Ansonsten bin ich gerade dabei dem Chor zum Einsingen das Mango-Mango-Lied beizubringen und mit den Schülern versuchen wir dann bald Weihnachtslieder, weil sie es sich so wünschen und so gut mitmachen. Denn, ob ihrs glaubt oder nicht, wer auch immer Deutsch erfunden hat, gehört bestraft. Wir machen so viele unnötige Ausnahmen und Sonderregeln, mal ganz abgesehen davon, dass es eh schon zu viele Regeln braucht, um Deutsch zu sprechen. Völliger Schwachsinn eigentlich. Da tun mir meine Schüler immer ein bisschen Leid. Ich hab mich übrigens selbst erst neulich gefragt, was denn eigentlich der deutsche Plural von „Wischmobb“ ist. Denkt nicht zu lange drüber nach, da kommen komische Dinge bei raus… Ich bin zu dem Schluss gekommen, dass man am besten einfach nur einen Wischmobb besitzt.

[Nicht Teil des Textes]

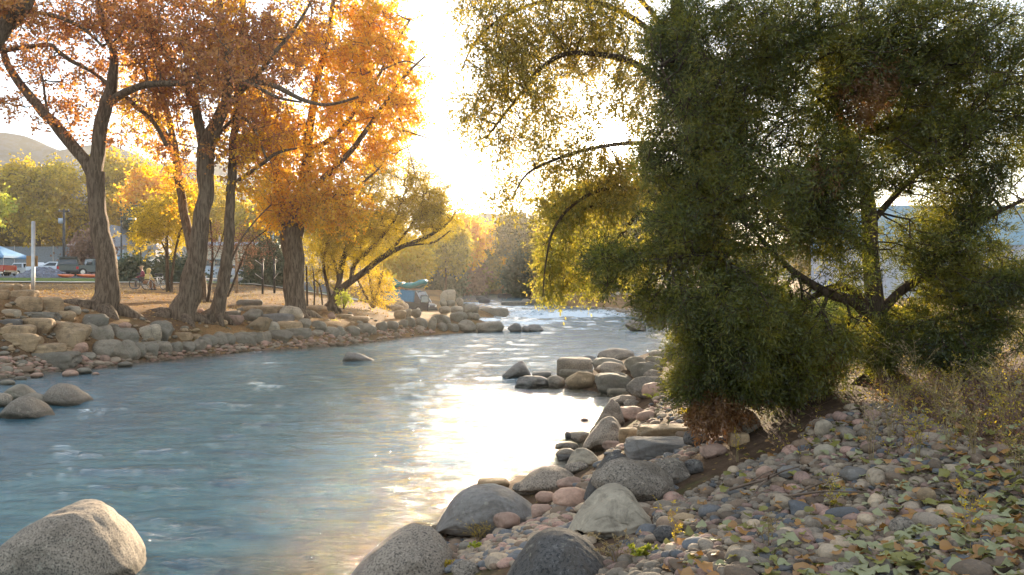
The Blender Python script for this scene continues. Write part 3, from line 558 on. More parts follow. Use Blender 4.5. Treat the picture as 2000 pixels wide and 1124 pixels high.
# fallen leaves (cottonwood / sycamore): one broad lobed blade, cupped
def leafblade(seed):
    r = np.random.default_rng(seed); n = 14; a = np.arange(n)/n*2*np.pi
    rad = 0.5*(1+0.16*np.cos(3*(a-np.pi/2))+0.10*r.normal(size=n)); rad[n//4] *= 1.25
    v = np.c_[rad*np.cos(a), rad*np.sin(a)*1.05, 0.10*np.cos(2*a+seed)+0.06*r.normal(size=n)]
    inner = v*0.5; inner[:, 2] = v[:, 2]*0.25; c = [[0, 0, 0]]
    V = np.concatenate([v, inner, c]); q = [[i, (i+1) % n, n+(i+1) % n, n+i] for i in range(n)]; t = [[n+i, n+(i+1) % n, 2*n] for i in range(n)]
    return V, q, t
M_L = {'pale green': leafmat('pale_green_fallen_leaf', [(0.19,0.19,0.08),(0.27,0.27,0.13),(0.34,0.32,0.18)], 0.2), 'olive': leafmat('olive_fallen_leaf', [(0.10,0.10,0.02),(0.20,0.18,0.04),(0.30,0.27,0.06)], 0.3), 'orange brown': leafmat('orange_fallen_leaf', [(0.20,0.10,0.03),(0.36,0.18,0.05),(0.42,0.24,0.10)], 0.3)}
lmesh = {}
for k in M_L:
    for s in range(4):
        V, q, t = leafblade(s+1); m = MB(); m.add(V, q); b0 = 0; m.t.append(np.array(t)); m.tm.append(np.zeros(len(t), int)); lmesh[k, s] = m.mesh('leaf', M_L[k], True)
LP = [(1290,1124),(1310,1000),(1420,900),(1520,850),(1620,780),(1800,760),(2050,740),(2200,1280),(1250,1280)]
n = 0; rr = random.Random(21); lvs = []
while len(lvs) < 1700:
    px = rr.uniform(1290, 2200); py = 740+(rr.random()**0.8)*540
    if not inpoly(px, py, LP): continue
    if rr.random() > 0.15+0.85*((px-1290)/760)**1.5: continue
    d = ray(px, py, False)
    if d: lvs.append((X(px, d), d, rr.uniform(0.035, 0.075)*(1.3 if rr.random() < .1 else 1), px, py))
lvs.sort(key=lambda c: -c[2]/c[1]*(1 if c[3] < 1990 and c[4] < 1115 else 0))
restl = MB(); kk = list(M_L)
for i, (x_, d, s, px, py) in enumerate(lvs):
    k = rr.choices(range(3), [4.5, 3, 3] if px > 1650 else [1.5, 4, 4])[0]; e = Euler((rr.uniform(-.45, .45), rr.uniform(-.45, .45), rr.uniform(0, 6.3))); z = float(zt(x_, d))+rr.uniform(0.035, 0.075)
    if i < 280:
        o = bpy.data.objects.new('fallen_leaf', lmesh[kk[k], rr.randrange(4)]); col.objects.link(o); o.scale = (s,)*3; o.rotation_euler = e; o.location = (x_, d, z)
        tag(o, kk[k]+' fallen leaf lying on the cobbles at the near right', 'fallen leaf', kk[k]+' fallen leaves on the cobbles')
    else:
        V, q, t = leafblade(rr.randrange(4)+1); VV = (V*s)@np.array(e.to_matrix()).T+np.array([x_, d, z]); b0 = restl.n; restl.add(VV, q, k); restl.t.append(np.array(t)+b0); restl.tm.append(np.full(len(t), k))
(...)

Um dann mal zum Ende zu kommen, denn ihr habt wahrscheinlich heut noch was anderes vor, als meinen Blogeintrag zu lesen, muss ich noch von der Absurdität (oder Absurdheit? Komischheit? Sucht euch was aus:)!Sag ich doch, deutsch ist komisch…) sprechen/schreiben, die Bilder von dem ganzen Schnee, den es zuhause in Deutschland gab, bei 35°C und sommerlichstem Sonnenschein anzuschauen. Ich find die Bilder auch echt sehr schön, würde aber um nichts in der Welt tauschen wollen. Mir gefällt die Sonne und die Wärme hier echt gut!

Naja, falls dieser Blogeintrag ein bisschen arg euphoriegeschwängert (Was für ein komisches Wort, aber das gibts echt. Ich hab extra nachgeguckt…) oder „Clown-gefrühstückt-mäßig“ war, tut es mir Leid. Aber das bin gerade einfach ich, unglaublich glücklich und aufgedreht, weil ich auch nach 2 Monaten(Jubiläum ist am Freitag, 02.11.) noch nicht 100%ig verstanden habe, dass ich hier in Notsé für dieses ganze Jahr sein darf, auch wenn das mittlerweile nur noch 10 Monate sind, was schon fast beängstigend ist, wenn man bedenkt, wie schnell die ersten 2 vergangen sind!

Vor meiner Haustür…

Ok, dann hoffe ich, es geht euch allen gut und schick euch ganz viele Sonnenstrahlen!